About two-thirds of households in the USA have automatic dishwashers. We have one. Dishwashers save time compared to hand-washing — they say dishwashers also save water and energy, but I can’t say. I do know that manufacturers of dishwasher detergent have removed phosphates from their formulas to comply with state regulations. I also know that our dishes do not get as clean as before.
But this is not about phosphates, or the environment, or the ills of government regulation or the good-old-days when people hand-washed their dishes, by gum. This is about the behavior of one corporation, Procter and Gamble, the people who bring Cascade to your supermarket shelves (as well as Pringles, Crest, Prilosec and Charmin). P&G products cover the food chain, from one end of you to the other.
A few months back, we bought some bottles of Cascade Gel (with the grease-fighting power of Dawn) at our local Sam’s. When it came time to use them, we found a mass of crystals rattling around the bottom. The contents had separated; the product was useless. At first, I took this as a stuff-happens moment. We took the bottles back to Sam’s for a refund.
A few weeks later, we cracked open a new bottle of Cascade Gel. No crystals in this one, but this time it was a very thin concoction, about the consistency of anti-freeze. We got another refund from Sam’s and went back to buying powdered detergent.
Now had I not visited the Cascade website the other day, the issue would have ended right there (instead of right here). Instead, I decided to read some user reviews. Here is one:
And here was the telling response from the P&G representative:
As you can see, the big time tea-drinking representative (from India?) carefully avoids dealing with the customer’s issue. Instead, this “Cascade Team” member decides that the customer’s hard water is the problem. Other customer information is ignored (after all, what do customers know?) If only the customer had selected one of our other fine products (“Action Pacs with Extra Bleach Action”), we wouldn’t be having this little chat!
My bullshit detector was pointing in the red by the second sentence.
The Cascade website gets better and better. One of the “Frequently Asked Questions” just happens to be “Why is my gel product frozen?” Hm, that sounds familiar. Below that we see “How can I de-crystallize my Cascade gel product?” Their answer is so good, I just have to share it:
For bigger bottles (155 oz.) say:
Fill ½ the kitchen sink with hot water (not boiling), but just the hottest water to come out of your tap.
Make sure the cap is on and keep the bottle in there for one hour.
Then empty your sink. Repeat step 1 and 2 for at least 3 more times (total is 4 hours).
At no time, should the product be heated by any other means.

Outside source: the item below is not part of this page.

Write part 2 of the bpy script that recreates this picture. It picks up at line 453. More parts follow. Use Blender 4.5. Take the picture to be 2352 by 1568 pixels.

All this, for a bottle of dishwasher detergent. Dishwasher detergent! You would think it was nuclear waste.
What does this tell you? It tells me several things. First, the product development process at P&G is from the Stone Age (it reminds me of Kodak in the 1980s). How a manufacturer could bring a product to market today that is not robust to usual transportation conditions is astounding. This isn’t a case of one person at P&G not doing his or her homework — this is a corporation that doesn’t have the right process in place to prevent mistakes.
This also says something about quality control at P&G. Even without crystals, how is it that I could buy Cascade “gel” that drains out of the dispenser as soon as I close the door? I assume Cascade is made by the batch, maybe 1000 to 2000 gallons at a time. Does P&G not have a batch testing plan? At Kodak, we tested samples of each batch before coating the chemical on film or paper. Does anyone check batches of Cascade before they go into bottles and out the door?
But what is really disturbing is how P&G tries to cover its manufacturing shortcomings with marketing and public relations. (In 2007, P&G spent more on advertising than any other U.S. company — well over $2 billion.) As evident by their website, they won’t admit quality problems — they spin facts and deflect blame. How can you trust a company that doesn’t listen to its customers? People know when they’re getting the run-around.
When I was a senior chemical-engineering student, I recall that Procter & Gamble was a well-respected company and a choice interview. I think a number of my classmates went to work for them. But P&G still looks very much like a 1970’s company to me. It may have a long history, but it won’t survive to 2020 unless it makes fundamental changes.
This is a shame, because P&G has some 35,000 US employees (twice that number abroad) and no one wants to see another US manufacturing-related job disappear. But really, P&G, this is the 21st Century, for like the last eleven years. Search for tomorrow already.